On one level, these cuts (and the attendant tax rises accompanying them, such as increasing VAT from 17.5% to 20%) are measures simply aimed at slowly undoing the unquestionable damage that 13 years of Labour mismanagement inflicted on those splendid islands.

On another level, however, it is also unquestionable that world economic circumstances are grim to say the least, and especially so where Europe and, by extension, the UK is concerned.

It’s come to pass in the last few weeks that Europe wants Britain to pay €31 billion (AUD $40 billion, or £26 billion) to bail out the Euro.

I’d say that it’s perfectly reasonable for Britain to take the view that having avoided the Euro and the ERM almost entirely, it should not be at all obliged to pay a penny to prop up and prolong what was always a colossal mistake.
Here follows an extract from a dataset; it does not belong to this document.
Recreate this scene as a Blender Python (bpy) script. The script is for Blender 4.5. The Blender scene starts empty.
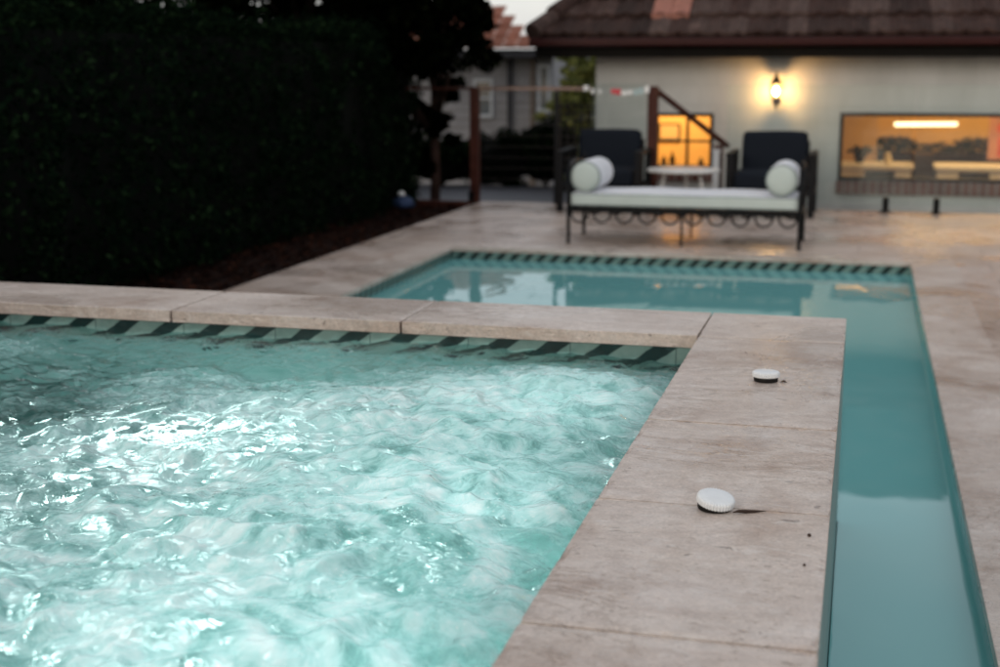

More to the point, as things stand with the EU generally (and despite the deal Margaret Thatcher famously struck in 1980, generating much odium toward the UK for its daring to fight Brussels), Britain still pays the single largest annual contribution towards Europe of the lot of them.

And most of all, there isn’t much point in Cameron, Osborne and the Conservative Party stripping £15-£20 billion per year of profligate waste out of the UK economy, just to piss those savings back up against a post in bailing out countries too stupid to realise the Euro is and was a bad deal, and too stupid to know when to call the whole thing off.

My sense is the British public will reluctantly put up with Cameron and Osborne cutting out expenditures that ought never have been incurred, but that there would be a near-bloody insurrection at the prospect of the monies saved being sent across the Channel to fill the coffers of those too inept to see what Britain (with the exception of its last, loathsome Labour government) saw — that the Euro is just a ruse, and that France and Germany might have money, but they can’t rule the world with it.

Drachmas, Francs, Deutsche Marks, Lira…much more sensible; and with the wisdom of hindsight, better soil to grow a community from, as opposed to simply insisting everyone be the same.

Will Britain sink back into recession? I don’t know.

I don’t think so, but at the minimum, I certainly hope not.

But whether it does or not, Cameron and Osborne are fixing the British economy in the same way Thatcher and Howe were forced to do 30 years ago, having taken office in 1979 from another Labour government that had all but bankrupted Britain.

The Euro is a red herring that has been a distraction in Britain for too long.

The Liberal Democrats are likely to pay, literally, with their electoral life for trying to frustrate Cameron’s attempts to fix Britain.

And following Cameron’s recent veto of a treaty to bind European nations closer economically, the Tory Party’s vote in all reputable opinion polls has been rising in the past fortnight: not yet far enough to win an election outright, without the accursed Lib-Dems, but it’s getting close.

Call on a fresh election, and voters will zero in on Labour: it might be the place to park protest votes in the polls, but with its ineffectual leader, ineffective front bench, confused messages and shrinking membership, I’d wager a Conservative landslide if such an election were to be pulled on any time soon.

Cameron and his Conservatives must stay the course on economic reform. Double-dip or no, the benefits will materialise in the mid-term. Yes, the Tory Party will rightly reap an electoral dividend for them. But they were elected to fix Britain, and thus ought not be distracted by the pox of the Liberal Democrats and Labour to their left, or by the odious entity that is Europe and the Euro on its flank.